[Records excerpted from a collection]
· · · · · · ·

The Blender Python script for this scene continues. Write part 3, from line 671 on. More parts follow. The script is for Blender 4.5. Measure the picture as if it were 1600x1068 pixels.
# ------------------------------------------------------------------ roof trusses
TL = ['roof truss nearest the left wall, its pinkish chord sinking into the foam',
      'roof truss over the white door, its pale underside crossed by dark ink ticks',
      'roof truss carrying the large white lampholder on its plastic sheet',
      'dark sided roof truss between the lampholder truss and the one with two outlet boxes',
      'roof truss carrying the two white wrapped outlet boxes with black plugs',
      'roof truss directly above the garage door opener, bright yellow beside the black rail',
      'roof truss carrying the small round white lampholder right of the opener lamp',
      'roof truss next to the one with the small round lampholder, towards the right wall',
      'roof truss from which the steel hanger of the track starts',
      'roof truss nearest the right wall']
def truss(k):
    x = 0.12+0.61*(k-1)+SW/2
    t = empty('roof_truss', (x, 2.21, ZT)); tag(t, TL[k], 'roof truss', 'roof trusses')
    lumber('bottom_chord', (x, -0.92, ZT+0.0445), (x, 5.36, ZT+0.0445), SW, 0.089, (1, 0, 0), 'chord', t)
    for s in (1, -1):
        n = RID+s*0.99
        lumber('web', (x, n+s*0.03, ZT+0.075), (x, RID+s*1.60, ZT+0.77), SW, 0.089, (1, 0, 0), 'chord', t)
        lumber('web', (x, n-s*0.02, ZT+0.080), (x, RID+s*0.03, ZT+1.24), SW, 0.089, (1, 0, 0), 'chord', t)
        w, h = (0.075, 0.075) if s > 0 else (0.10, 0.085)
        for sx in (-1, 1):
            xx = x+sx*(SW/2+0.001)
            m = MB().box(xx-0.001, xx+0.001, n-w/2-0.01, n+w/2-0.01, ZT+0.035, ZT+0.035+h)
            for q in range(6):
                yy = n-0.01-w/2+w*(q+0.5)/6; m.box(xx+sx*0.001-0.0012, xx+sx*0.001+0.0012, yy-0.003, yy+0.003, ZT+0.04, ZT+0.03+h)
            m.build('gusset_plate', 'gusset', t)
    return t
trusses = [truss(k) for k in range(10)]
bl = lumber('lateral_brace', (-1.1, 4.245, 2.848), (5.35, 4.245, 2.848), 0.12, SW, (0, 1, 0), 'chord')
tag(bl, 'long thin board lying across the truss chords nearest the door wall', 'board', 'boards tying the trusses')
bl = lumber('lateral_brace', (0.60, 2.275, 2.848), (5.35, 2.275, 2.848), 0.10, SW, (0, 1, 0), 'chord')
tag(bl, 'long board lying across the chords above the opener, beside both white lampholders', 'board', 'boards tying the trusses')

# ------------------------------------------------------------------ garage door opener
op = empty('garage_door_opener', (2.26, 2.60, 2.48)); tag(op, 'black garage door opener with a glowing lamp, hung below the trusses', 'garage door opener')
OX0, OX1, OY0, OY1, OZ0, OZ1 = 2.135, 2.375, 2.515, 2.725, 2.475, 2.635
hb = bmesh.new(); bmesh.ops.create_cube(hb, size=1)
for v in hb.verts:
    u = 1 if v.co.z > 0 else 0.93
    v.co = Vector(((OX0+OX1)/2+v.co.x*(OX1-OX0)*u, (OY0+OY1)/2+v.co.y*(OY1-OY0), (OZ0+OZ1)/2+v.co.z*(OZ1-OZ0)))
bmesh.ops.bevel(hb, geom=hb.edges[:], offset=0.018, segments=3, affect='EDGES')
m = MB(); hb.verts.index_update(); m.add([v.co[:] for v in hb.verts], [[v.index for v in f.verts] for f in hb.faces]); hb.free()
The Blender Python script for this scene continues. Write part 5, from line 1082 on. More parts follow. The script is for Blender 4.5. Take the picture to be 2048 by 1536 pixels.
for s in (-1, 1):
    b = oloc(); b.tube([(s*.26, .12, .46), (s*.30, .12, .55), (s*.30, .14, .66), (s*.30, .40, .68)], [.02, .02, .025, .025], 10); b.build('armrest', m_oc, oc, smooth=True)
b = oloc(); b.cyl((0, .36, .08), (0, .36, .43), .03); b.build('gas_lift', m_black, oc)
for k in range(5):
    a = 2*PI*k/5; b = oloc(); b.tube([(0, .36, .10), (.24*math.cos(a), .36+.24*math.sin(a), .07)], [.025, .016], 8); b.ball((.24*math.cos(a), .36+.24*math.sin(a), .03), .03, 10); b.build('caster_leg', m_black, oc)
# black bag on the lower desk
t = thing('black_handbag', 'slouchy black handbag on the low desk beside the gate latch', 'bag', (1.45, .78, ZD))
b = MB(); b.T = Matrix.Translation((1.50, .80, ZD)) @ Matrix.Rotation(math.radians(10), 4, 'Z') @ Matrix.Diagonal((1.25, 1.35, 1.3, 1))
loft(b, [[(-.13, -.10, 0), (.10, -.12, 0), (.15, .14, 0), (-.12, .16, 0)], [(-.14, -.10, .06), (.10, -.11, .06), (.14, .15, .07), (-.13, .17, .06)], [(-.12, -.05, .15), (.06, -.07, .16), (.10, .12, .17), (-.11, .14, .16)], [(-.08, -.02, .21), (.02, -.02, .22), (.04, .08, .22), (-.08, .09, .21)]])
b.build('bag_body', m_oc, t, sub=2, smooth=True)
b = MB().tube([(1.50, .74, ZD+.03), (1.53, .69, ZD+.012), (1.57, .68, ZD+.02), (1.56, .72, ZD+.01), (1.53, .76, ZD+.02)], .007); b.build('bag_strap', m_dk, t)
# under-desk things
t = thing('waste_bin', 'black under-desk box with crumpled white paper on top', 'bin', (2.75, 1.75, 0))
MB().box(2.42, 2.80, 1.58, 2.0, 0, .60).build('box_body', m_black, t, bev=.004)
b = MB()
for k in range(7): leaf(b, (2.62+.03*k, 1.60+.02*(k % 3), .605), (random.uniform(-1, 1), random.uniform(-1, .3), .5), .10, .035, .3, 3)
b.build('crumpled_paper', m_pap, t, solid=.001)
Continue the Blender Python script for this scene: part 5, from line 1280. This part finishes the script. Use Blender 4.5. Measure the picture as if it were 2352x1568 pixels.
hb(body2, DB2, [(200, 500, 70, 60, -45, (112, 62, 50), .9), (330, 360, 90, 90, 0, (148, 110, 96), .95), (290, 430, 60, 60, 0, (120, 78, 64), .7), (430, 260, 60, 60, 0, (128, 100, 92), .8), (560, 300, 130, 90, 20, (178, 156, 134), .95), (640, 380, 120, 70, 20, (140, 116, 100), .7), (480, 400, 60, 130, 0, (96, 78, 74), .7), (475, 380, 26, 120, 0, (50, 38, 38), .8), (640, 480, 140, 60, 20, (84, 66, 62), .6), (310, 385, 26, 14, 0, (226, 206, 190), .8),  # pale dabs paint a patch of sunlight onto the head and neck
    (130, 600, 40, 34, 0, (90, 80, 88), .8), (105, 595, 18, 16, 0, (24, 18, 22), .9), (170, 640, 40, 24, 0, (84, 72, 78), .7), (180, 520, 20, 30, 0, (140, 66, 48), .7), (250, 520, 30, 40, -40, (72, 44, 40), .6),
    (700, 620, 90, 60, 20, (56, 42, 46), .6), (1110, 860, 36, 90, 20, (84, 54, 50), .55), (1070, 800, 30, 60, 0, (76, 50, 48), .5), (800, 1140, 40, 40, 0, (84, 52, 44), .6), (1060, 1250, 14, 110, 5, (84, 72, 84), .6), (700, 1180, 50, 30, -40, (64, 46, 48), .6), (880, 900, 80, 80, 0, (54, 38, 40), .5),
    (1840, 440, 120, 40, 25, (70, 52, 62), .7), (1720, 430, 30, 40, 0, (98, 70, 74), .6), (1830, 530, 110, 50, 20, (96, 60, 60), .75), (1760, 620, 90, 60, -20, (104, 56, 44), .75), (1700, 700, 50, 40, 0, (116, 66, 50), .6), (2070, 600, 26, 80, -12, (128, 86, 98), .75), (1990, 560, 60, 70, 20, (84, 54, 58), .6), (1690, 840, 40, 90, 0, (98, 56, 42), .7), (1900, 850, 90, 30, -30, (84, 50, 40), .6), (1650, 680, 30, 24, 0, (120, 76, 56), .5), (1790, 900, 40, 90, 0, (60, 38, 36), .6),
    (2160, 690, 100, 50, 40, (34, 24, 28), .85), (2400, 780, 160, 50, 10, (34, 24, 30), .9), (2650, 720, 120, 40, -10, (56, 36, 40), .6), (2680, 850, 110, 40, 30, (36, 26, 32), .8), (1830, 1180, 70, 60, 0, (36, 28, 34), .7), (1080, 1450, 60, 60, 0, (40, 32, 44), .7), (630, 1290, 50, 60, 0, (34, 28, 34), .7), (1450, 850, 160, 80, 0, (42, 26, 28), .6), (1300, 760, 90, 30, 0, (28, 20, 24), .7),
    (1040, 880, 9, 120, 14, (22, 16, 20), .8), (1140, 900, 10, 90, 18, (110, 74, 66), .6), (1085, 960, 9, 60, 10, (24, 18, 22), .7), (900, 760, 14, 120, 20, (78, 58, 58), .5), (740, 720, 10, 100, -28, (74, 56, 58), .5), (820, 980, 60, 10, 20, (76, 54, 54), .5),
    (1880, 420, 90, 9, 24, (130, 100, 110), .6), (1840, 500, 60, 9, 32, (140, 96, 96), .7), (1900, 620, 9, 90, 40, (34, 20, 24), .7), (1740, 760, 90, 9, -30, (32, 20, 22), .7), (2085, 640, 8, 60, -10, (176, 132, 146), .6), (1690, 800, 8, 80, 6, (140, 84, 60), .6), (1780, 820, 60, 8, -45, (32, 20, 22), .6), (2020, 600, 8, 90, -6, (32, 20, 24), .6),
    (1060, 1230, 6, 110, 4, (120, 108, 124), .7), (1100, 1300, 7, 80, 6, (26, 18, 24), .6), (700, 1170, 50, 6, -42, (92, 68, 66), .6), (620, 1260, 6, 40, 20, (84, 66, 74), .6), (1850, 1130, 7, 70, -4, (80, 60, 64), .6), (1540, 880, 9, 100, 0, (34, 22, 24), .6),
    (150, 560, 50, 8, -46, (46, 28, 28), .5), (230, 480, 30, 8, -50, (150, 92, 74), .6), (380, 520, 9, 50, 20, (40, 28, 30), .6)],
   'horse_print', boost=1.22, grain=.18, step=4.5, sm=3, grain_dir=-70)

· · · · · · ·

Filter the entries and copy out every line with the word "picture".

Problem solution –
The Blender Python script for this scene continues. Write part 3, from line 671 on. More parts follow. The script is for Blender 4.5. Measure the picture as if it were 1600x1068 pixels.
The Blender Python script for this scene continues. Write part 5, from line 1082 on. More parts follow. The script is for Blender 4.5. Take the picture to be 2048 by 1536 pixels.
Continue the Blender Python script for this scene: part 5, from line 1280. This part finishes the script. Use Blender 4.5. Measure the picture as if it were 2352x1568 pixels.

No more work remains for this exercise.